Set up the following arrays:
$$
B =
\begin{bmatrix}
B_0(lat_0,lon_0) & B_1(lat_0,lon_0) & B_2(lat_0,lon_0) & ... & B_{K-1}(lat_0,lon_0) \\
B_0(lat_1,lon_1) & B_1(lat_1,lon_1) & B_2(lat_1,lon_1) & ... & B_{K-1}(lat_1,lon_1) \\
: & : & : & ... & : \\
B_0(lat_{N-1},lon_{N-1}) & B_1(lat_{N-1},lon_{N-1}) & B_2(lat_{N-1},lon_{N-1}) & ... & B_{K-1}(lat_{N-1},lon_{N-1}) \\
\end{bmatrix}
$$
$$
C =
\begin{bmatrix}
c_0 \\
c_1 \\
c_2 \\
: \\
c_{K-1} \\
\end{bmatrix}
$$
$$
P =
\begin{bmatrix}
\phi_0 \\
\phi_1 \\
: \\
\phi_{N-1} \\
\end{bmatrix}
$$
$B$ (NxK) and $P$ (Nx1) are known from your data points and basis function evaluations. $C$ (Kx1) contains the unknowns you are solving for.
Ideally,
$$ BC = P $$
If $N=K$, simply multiply both sides by $B^{-1}$ and you have a solution.
$$ C = B^{-1}P $$
Generally, you want more points than that, but that is the minimum requirement unless you want to be underfitted.
If $N>K$, there is a standard approach to find the best fit $C$:
$$ B^* B C = B^* P $$
$$ C = (B^* B)^{-1} B^* P $$
This is basically an interpolation technique. Interestingly, on the domain of a sphere surface, interpolation vs extrapolation seems to be meaningless. You will want your points to be as spread out as possible as to not to leave any large areas of your surface unsampled. The size of $B^* B$ is KxK, and its inversion is probably your biggest computational load depending on how intensive your basis functions are to evaluate at the surface points.

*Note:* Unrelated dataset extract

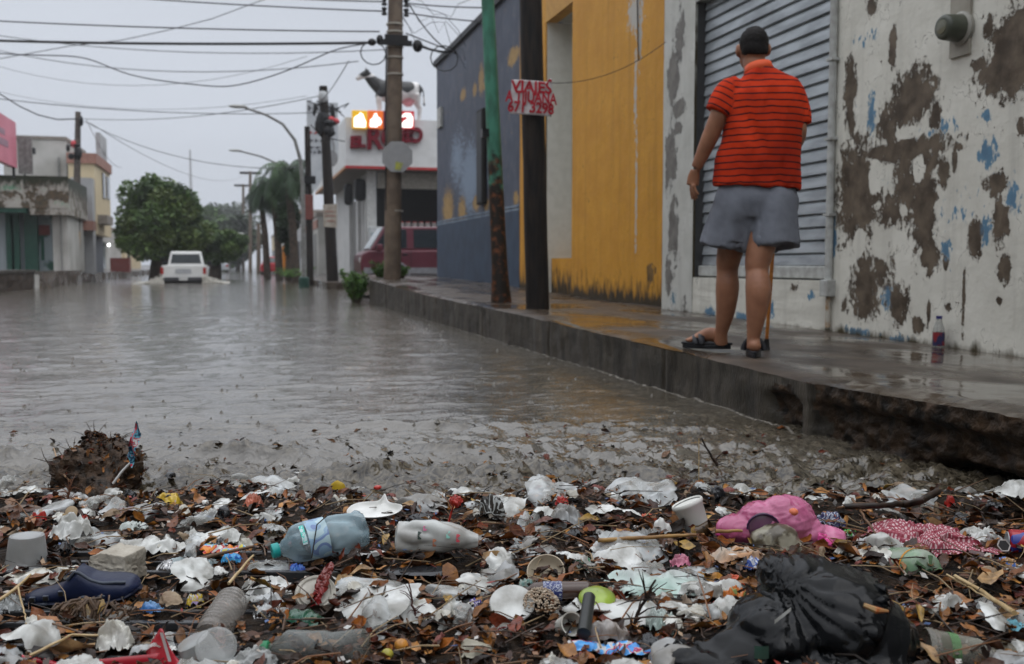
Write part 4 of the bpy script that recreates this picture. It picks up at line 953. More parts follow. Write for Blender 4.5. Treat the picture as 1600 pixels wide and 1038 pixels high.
hw1 = thing('white_house', 'white flat-roofed house rising behind the mouldy canopy', 'house', (pw1.x, Yw, .3))
bpart(hw1, 'wall', m_w1, (pw0.x - 1, pw1.x - 1.3, Yw, Yw + 6, .3, pw0.z)); bpart(hw1, 'roof', m_beige, (pw0.x - 1.1, pw1.x - 1.25, Yw - .05, Yw + 6.1, pw0.z, pw0.z + .14))
bpart(hw1, 'pipe', m_galv, (PY(92, 300, Yw).x, PY(92, 300, Yw).x + .09, Yw - .1, Yw - .03, 3, pw0.z - .8)); bpart(hw1, 'pipe', m_galv, (PY(106, 300, Yw).x, PY(106, 300, Yw).x + .09, Yw - .1, Yw - .03, 3, pw0.z - .6))
Yn = YC + 1.6; hs2 = thing('low_house', 'narrow white two-storey front with a brick-red awning left of the yellow house', 'house', (XL, Yn, .3))
Yn = yl1 - .6; n0 = PY(110, 278, Yn); n1 = PY(143, 278, Yn)
bpart(hs2, 'wall', m_w4, (n0.x, n1.x, Yn, Yn + .85, .3, n1.z)); bpart(hs2, 'awning', m_brick, (n0.x, n1.x + .15, Yn - .9, Yn - .01, PY(120, 352, Yn).z - .25, PY(120, 343, Yn).z - .1)); bpart(hs2, 'doorway', m_void, (PY(124, 400, Yn).x, PY(133, 400, Yn).x, Yn - .03, Yn, .35, 2.4)); bpart(hs2, 'window', m_glass, (PY(127, 310, Yn).x, PY(130, 310, Yn).x, Yn - .03, Yn, PY(127, 325, Yn).z, PY(127, 300, Yn).z))
YY = yl1 + .3; y0_ = PY(106, 245, YY); y1_ = PY(147, 245, YY); XY_ = y1_.x; yB = PX(172, 300, XY_).y; zy = PY(147, 240, YY).z; zc = PY(147, 256, YY).z; zu = PY(147, 366, YY).z
hy = thing('yellow_house', 'cream-yellow tall house with a pink cornice beside the weathered pole', 'house', (XY_, YY, .3))
bpart(hy, 'wall', m_w2, (y0_.x, XY_, YY, yB, zu, zc)); bpart(hy, 'cornice', m_brick, (y0_.x - .05, XY_ + .1, YY - .1, yB + .1, zc, zy)); bpart(hy, 'roof_room', m_w4, (y0_.x + .8, XY_ - .1, YY + 3, yB, zy, zy + 1.3)); bpart(hy, 'ground_floor', mat('blue_grey', (.10, .11, .13), .6), (y0_.x, XY_ - .4, YY + .3, yB, .2, zu))
ym = YY + (yB - YY) * .45
bpart(hy, 'window', m_glass, (XY_, XY_ + .05, ym, ym + 1.0, PX(162, 310, XY_).z, PX(162, 272, XY_).z)); bpart(hy, 'window', m_glass, (XY_, XY_ + .05, ym + 1.6, ym + 2.6, PX(165, 310, XY_).z, PX(165, 275, XY_).z)); bpart(hy, 'stair_canopy', m_beige, (XY_, XY_ + .4, YY + .6, YY + 3, 2.6, 3.0))
for k in range(3):
    y = yB + 4 + k * 18; house('street_house', ['dark-fronted house behind the big tree', 'white house seen under the big tree', 'last house on the left behind the trees'][k], -16, XL - 2, y, y + 15, 3.4, [m_w4, m_w1, m_w2][k], -1, wins=[(y + 2, y + 4, .4, 2.4, 'door', m_glass)])
hl = PX(170, 383, XL + .8); lmp = thing('wall_lamp', 'small glowing white lamp at the foot of the yellow house', 'lamp', hl); MB().ball((0, 0, 0), .08).build('bulb', mat('lamp_glow', (1, 1, 1), .5, c2=(1, 1, 1), emit=3), lmp, smooth=True); MB().box(-.5, -.05, -.03, .03, -.03, .03).build('arm', m_black, lmp)
rb = PX(189, 428, XL + 1.2); rbx = thing('red_barrier', 'dull red crate standing by the kerb under the tree edge', 'crate', (rb.x, rb.y, .3)); MB().box(-.5, .5, -.5, .5, 0, .1).box(-.5, .5, -.5, -.42, .1, .8).box(-.5, .5, .42, .5, .1, .8).box(-.5, -.42, -.42, .42, .1, .8).box(.42, .5, -.42, .42, .1, .8).build('frame', mat('dull_red', (.15, .04, .035), .6), rbx)
# white board on posts
wbp = PY(368, 372, 88); wbd = thing('street_board', 'blank white board on a post in the middle distance', 'sign', (wbp.x, 88, .2)); kb = 1 / ppm(wbp)
MB().box(-13 * kb, 13 * kb, 0, .15, wbp.z - .2 - 8 * kb, wbp.z - .2 + 8 * kb).build('board', mat('board_white', (.58, .58, .55), .6), wbd, bevel=.03); MB().box(-11 * kb, -9.5 * kb, 0, .1, -.5, wbp.z - .2 - 8 * kb).build('post', m_galv, wbd)
# orange post, red car, distant people
op = PY(445, 430, 62); MB().tube([(0, 0, -.4), (0, 0, (430 - 385) / ppm(op))], .13, 10).build('orange_post', mat('orange_paint', (.55, .19, .02), .5)).location = op; tag(bpy.data.objects['orange_post'], 'bright orange post standing at the right kerb near the palm trunks', 'post')

# ---------------------------------------------------------------- vehicles
m_tyre = mat('tyre_rubber', (.015, .015, .015), .6); m_rim = mat('steel_rim', (.28, .28, .29), .35, metal=.6)
m_tail = mat('tail_red', (.32, .015, .012), .25, coat=.5)
def wheel(parent, x, y, z, r, w):
    t = MB().lathe([(-w / 2, r * .7), (-w / 2, r * .96), (-w * .3, r), (w * .3, r), (w / 2, r * .96), (w / 2, r * .7)], 24)
    M_ = Matrix.Translation((x, y, z)) @ Matrix.Rotation(math.pi / 2, 4, 'Y'); o = t.xform(M_).build('wheel', m_tyre, parent, smooth=True)
    MB().lathe([(-w * .45, r * .2), (-w * .5, r * .62), (w * .5, r * .62), (w * .45, r * .2)], 20).xform(M_).build('rim', m_rim, o, smooth=True); return o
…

In a conventional DFT, $N=K$ and $B^{-1}$ is $\frac{1}{N}B^*$ so the inverse is implicitly solved.
The concept of a "Nyquist frequency" doesn't have a direct correlation in this scenario in the general case. It may in terms of your choice of $B_k$ functions, but it would still be irrelevant because in your situation you have randomly distributed points instead of regularly spaced ones.
Your ultimate answer is then you are going to want to have at least as many sample points as you have basis functions, but are likely going to want significantly more. The number of points you select will not impact the size of the inverse that needs to be taken.
Hope this helps.
This is in response to Fat32's comment.
Looking at the reference given by the OP, it seems the $B_k$s are defined by equations (18) through (33), though it looks like some others are listed as well. Of course, the list can be extended. Since the OP's points are randomly distributed, I don't see any other feasible method than the one I provided. Note that the first one is indeed a "DC" function.
It does raise the question though if there is a set of definable and spread out locations for which matrix $B^{-1}$ is a multiple of $B^*$ when $N=K$, or $ B^* B $ is a multiple of the identity matrix when $N>K$ . (Calling Olli) Just because continuous functions are orthogonal does not necessarily mean that discrete sampled versions of them are. With the trig functions (the DFT) they are, with Legendre polynomials, for instance, they aren't. [Correction: Being diagonal is sufficient for a trivial inverse.]
Regardless, for a fixed set of sample locations $(B^* B)^{-1} B^*$ can always be pre-calculated. Then finding the coefficients is merely a simple matrix multiplication, just like with the DFT. This is not what the OP has. [Correction: It is possible to select a set of points with $N \ge K$ so the matrix is not invertible. With a random selection this is not likely, but the columns of $B$ may end up not being very orhogonal which would lead to poor numerical behavior. Thanks for the paper reference, Olli. That looks spot on and the OP should definitely read it.]
The concept of a "Nyquist frequency" is strictly dependent on the spacing of evenly spaced sampling locations on a 1D scale, and completely independent of the number of points in the frame. We tend to think of it as "the last valid basis function before we get into aliases" (assuming the upper half is considered negative frequencies and are used first). The OP's situation is similar to unevenly sampled points of a signal, so I really don't see the Nyquist concept as being meaningfully translatable.
I interpreted his question as being more of a the necessary number of points for a good answer and just speculation that it was analogous to the Nyquist.
I do think that it is instructive to understand that the DFT is indeed an example of a best fit solution just like this.